N'ayant plus envie de faire semblant, elle me répond qu'on "sait bien" que le tribunal n'a plus assez d'encre pour imprimer mon envoi électronique (et plus assez d'yeux pour prendre la peine de lire sur écran).
... on va au Point phone du coin
Et en ayant de mon côté un peu assez de subir la nullité de ce cher Bob (c'est le petit nom affectueux pour ce tribunal), je lui réponds que ce n'est pas mon problème. "Très bien, alors je renvoie à 6 mois". Mon défoulement ayant pour limite l'intérêt de mes clients, je lui propose, afin qu'elle abandonne sa vengeance, d'aller imprimer mes 3 pages de conclusions dans quelque point phone du quartier Pablo Picasso, entre un kebab et une chicha. Voilà comment une obtient de ne pas repousser aux calendes grecques une ordonnance de clôture.

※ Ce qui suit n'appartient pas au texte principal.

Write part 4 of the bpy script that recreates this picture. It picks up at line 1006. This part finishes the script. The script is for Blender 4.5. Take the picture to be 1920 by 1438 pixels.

Etudiant, oublie tes leçons de procédure civile, ici il faut une boîte à outils, pas un Code. Tes profs croyaient avoir fait preuve de réalisme suffisant quand ils t'enseignaient que la réforme du divorce contentieux avait été faite pour récompenser le justiciable qui faisait le maximum de job à la place des juges ? Ils étaient en dessous de la réalité. En fait, même dans ces cas-là, il est accueilli comme un chien dans un jeu de quilles (supprimer éventuellement les mots "dans un jeu de quilles"). De toute façon, tout divorce autre que celui qui se passe totalement en dehors des heures de travail des greffiers et magistrats, c'est-à-dire autre que le "Consentement mutuel par acte sous signature privée contresigné par avocat", constitue une agression pour eux. Vous avez des questions complexes ? Vous êtes un problème. Vous avez tout simplifié ? Vous êtes un problème aussi.
Mourrez. Vous n'en serez plus un. Remarquez, ça vous arrivera peut-être avant que n'intervienne une ordonnance de clôture.